Source data:

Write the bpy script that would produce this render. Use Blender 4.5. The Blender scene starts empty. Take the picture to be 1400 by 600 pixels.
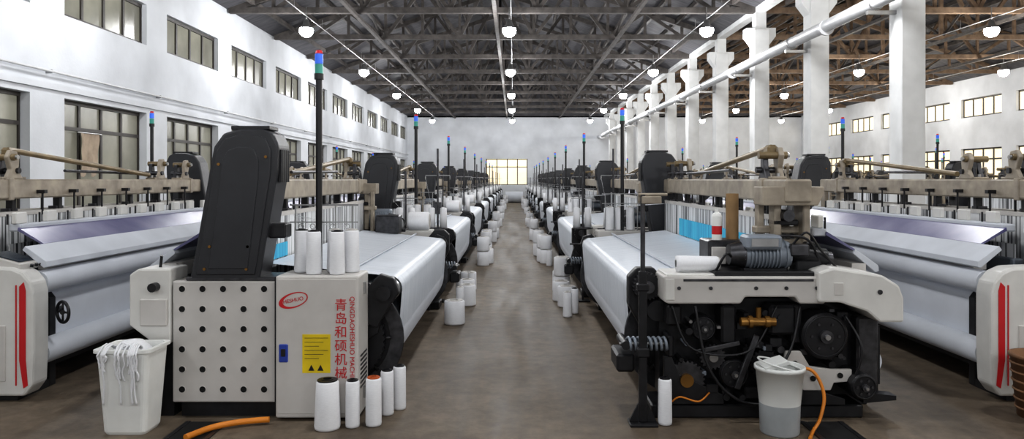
import bpy, bmesh, math, random
from mathutils import Vector, Matrix
random.seed(7)
scene = bpy.context.scene
scene.view_settings.view_transform = 'Standard'
try: scene.view_settings.look = 'Medium High Contrast'
except Exception: pass
COL = scene.collection

# ------------------------------------------------------------ materials
def lin(c):
    out = []
    for v in c:
        v = v/255.0
        out.append(v/12.92 if v <= 0.04045 else ((v+0.055)/1.055)**2.4)
    return out
MATS = {}
def mat(name, rgb, rough=0.5, metal=0.0, noise=0.12, nscale=6.0, bump=0.0, bscale=60.0, emit=None, estr=0.0, rgb2=None, stretch=None, spec=0.5):
    m = bpy.data.materials.new(name); m.use_nodes = True
    nt = m.node_tree; b = nt.nodes['Principled BSDF']
    c = lin(rgb)
    tc = nt.nodes.new('ShaderNodeTexCoord')
    mp = nt.nodes.new('ShaderNodeMapping')
    if stretch: mp.inputs['Scale'].default_value = stretch
    nt.links.new(tc.outputs['Object'], mp.inputs['Vector'])
    nz = nt.nodes.new('ShaderNodeTexNoise'); nz.inputs['Scale'].default_value = nscale
    nz.inputs['Detail'].default_value = 5.0
    nt.links.new(mp.outputs['Vector'], nz.inputs['Vector'])
    rp = nt.nodes.new('ShaderNodeValToRGB')
    if rgb2:
        c2 = lin(rgb2)
        rp.color_ramp.elements[0].color = (*c2, 1); rp.color_ramp.elements[1].color = (*c, 1)
    else:
        rp.color_ramp.elements[0].color = (*[x*(1-noise*1.6) for x in c], 1)
        rp.color_ramp.elements[1].color = (*[min(1, x*(1+noise*0.6)) for x in c], 1)
    rp.color_ramp.elements[0].position = 0.3; rp.color_ramp.elements[1].position = 0.7
    nt.links.new(nz.outputs['Fac'], rp.inputs['Fac'])
    nt.links.new(rp.outputs['Color'], b.inputs['Base Color'])
    b.inputs['Roughness'].default_value = rough
    b.inputs['Metallic'].default_value = metal
    b.inputs['Specular IOR Level'].default_value = spec
    if bump > 0:
        n2 = nt.nodes.new('ShaderNodeTexNoise'); n2.inputs['Scale'].default_value = bscale
        nt.links.new(mp.outputs['Vector'], n2.inputs['Vector'])
        bp = nt.nodes.new('ShaderNodeBump'); bp.inputs['Strength'].default_value = bump
        bp.inputs['Distance'].default_value = 0.02
        nt.links.new(n2.outputs['Fac'], bp.inputs['Height'])
        nt.links.new(bp.outputs['Normal'], b.inputs['Normal'])
    if emit:
        b.inputs['Emission Color'].default_value = (*lin(emit), 1)
        b.inputs['Emission Strength'].default_value = estr
    MATS[name] = m
    return m

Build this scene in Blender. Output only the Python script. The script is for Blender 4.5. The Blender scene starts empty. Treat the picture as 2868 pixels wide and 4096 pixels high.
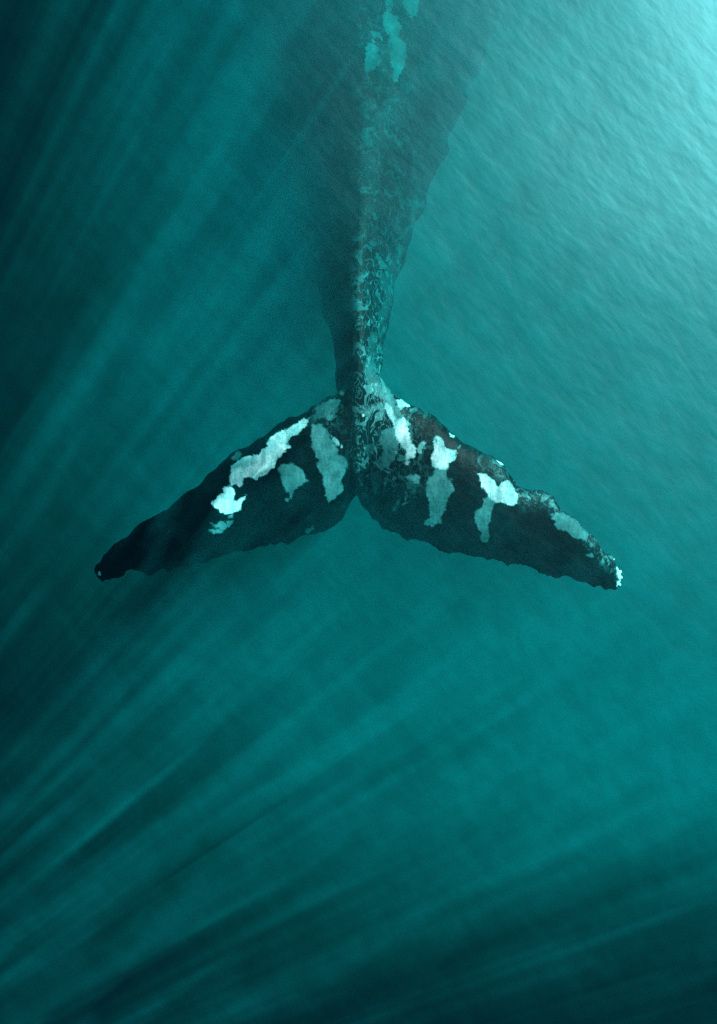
import bpy, math, random
import numpy as np
random.seed(4); rng = np.random.default_rng(4)
R = math.radians
scn = bpy.context.scene
COL = scn.collection

# ------------------------------------------------------------------ camera
CAM_H = 9.0
F = 4245.0                     # focal length in photograph pixels (2868 wide)
cam_d = bpy.data.cameras.new('camera')
cam_d.sensor_fit = 'VERTICAL'; cam_d.sensor_height = 36.0; cam_d.sensor_width = 36.0
cam_d.lens = 36.0 * F / 4096.0
cam_d.clip_start = 0.1; cam_d.clip_end = 1000
cam = bpy.data.objects.new('camera', cam_d); COL.objects.link(cam)
cam.location = (0, 0, CAM_H); cam.rotation_euler = (0, 0, 0)
scn.camera = cam

# ------------------------------------------------------------------ light
SUN_AZ, SUN_ZEN = 43.0, 48.6   # degrees from +X, degrees from straight up
to_sun = (math.sin(R(SUN_ZEN))*math.cos(R(SUN_AZ)), math.sin(R(SUN_ZEN))*math.sin(R(SUN_AZ)), math.cos(R(SUN_ZEN)))
sd = bpy.data.lights.new('sun', 'SUN'); sd.energy = 5.0; sd.angle = R(0.5); sd.color = (1.0, 0.97, 0.92)
sun = bpy.data.objects.new('sun', sd); COL.objects.link(sun)
import mathutils
sun.rotation_euler = mathutils.Vector(to_sun).to_track_quat('Z', 'Y').to_euler()
sun.location = (to_sun[0]*40, to_sun[1]*40, to_sun[2]*40)
world = bpy.data.worlds.new('World'); scn.world = world; world.use_nodes = True
wn = world.node_tree.nodes; wl = world.node_tree.links
bg = wn.get('Background') or wn.new('ShaderNodeBackground')
sky = wn.new('ShaderNodeTexSky'); sky.sky_type = 'NISHITA'; sky.sun_disc = False
sky.sun_elevation = R(90 - SUN_ZEN); sky.sun_rotation = R(90 - SUN_AZ)
sky.air_density = 0.35; sky.dust_density = 0.15; sky.ozone_density = 2.0   # a very clear, deep sky
wl.new(sky.outputs[0], bg.inputs[0]); bg.inputs[1].default_value = 0.05
scn.view_settings.view_transform = 'Standard'; scn.view_settings.look = 'None'
scn.view_settings.gamma = 1.0; scn.view_settings.use_curve_mapping = False
scn.view_settings.exposure = 1.95
scn.render.engine = 'CYCLES'
cy = scn.cycles
cy.volume_bounces = 0; cy.max_bounces = 4; cy.transparent_max_bounces = 8
cy.diffuse_bounces = 1; cy.glossy_bounces = 1
cy.use_denoising = False
cy.use_adaptive_sampling = False
cy.sample_clamp_direct = 0; cy.sample_clamp_indirect = 4

# ------------------------------------------------------------------ helpers
def img2w(px, py, z=0.0):
    """photograph pixel (2868x4096) -> world x, y at depth z"""
    s = (CAM_H - z) / F
    return (np.asarray(px, float) - 1434.0) * s, (2048.0 - np.asarray(py, float)) * s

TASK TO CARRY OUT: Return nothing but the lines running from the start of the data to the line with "COL = scene.collection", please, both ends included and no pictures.

FINAL RESULT:
Write the bpy script that would produce this render. Use Blender 4.5. The Blender scene starts empty. Take the picture to be 1400 by 600 pixels.
import bpy, bmesh, math, random
from mathutils import Vector, Matrix
random.seed(7)
scene = bpy.context.scene
scene.view_settings.view_transform = 'Standard'
try: scene.view_settings.look = 'Medium High Contrast'
except Exception: pass
COL = scene.collection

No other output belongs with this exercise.